The Guernsey Literary And Potato Peel Pie Society
The power of the written word, and the truth according to people and who own’s people’s stories are at the heart of this small sort-of historical story based on a book. The Guernsey wartime setting suggests a war film but this is a family drama uncovered by a stranger. The stranger is author Juliet Ashton (Lily James!) who, fresh from literary success in postwar London is inspired to visit the channel island after receiving a letter from the man who, it turns out, invented the Literary Society as an excuse to tell the Nazis when he and his family were caught outside at night.
Tom Courtenay is quietly terrific as the wise patriarchal figure, and Juliet uncovers the story of what happened to the family during the Nazi occupation. It is he who invents the Potato Peel Pie, although the film is not as whimsical as that makes it seem: eating potatoes and nothing else is of course sadness itself, and more in keeping with the tone.

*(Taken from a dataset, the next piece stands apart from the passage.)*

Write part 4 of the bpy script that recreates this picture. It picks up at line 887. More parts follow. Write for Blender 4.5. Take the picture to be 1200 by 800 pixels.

The timelines flip between war and post-war as Juliet becomes emotionally involved in an incident that’s always going to be a source of pain, most especially for Penelope Wilton, who is marvellous as the widowed Amelia. But the story of Elizabeth McKenna (Jessica Brown Findlay) is the film’s emotional linchpin—but the romantic heat is between Juliet and Dawsey Adams (Michiel Huisman) - although her friendship with Isola (Katherine Parkinson) who is in modern terms quite nerdy, into making gin, and thinks her romantic life is going to take off like it did for Katherine in Wuthering Heights. Juliet is very close to her publisher Sidney Stark (Matthew Goode) but “he likes boys names” to quote Isola. Back in London Juliet has an American suitor, Mark Reynolds (Glen Powell)—who clearly doesn’t have a shot.
The film is low-key and not really a big screen affair. Guernsey doesn’t get the exposure that other islands tend to, and it certainly contrasts with war-torn London—although the film was made in Devon. The evocation of Foyle’s bookshop in its heyday is amusing, especially since they miss out how complicated it used to be to buy a book at what used to be a profoundly eccentric shop.
It’s an okay film, and a bit of escapism. The theme of books and literature being an escape from tyranny (in this case horrific Nazi occupation) is always good, and the heroism that’s not spoken of because it’s in-hand with tragedy. Lily James is very good and totally believable as an inquisitive author.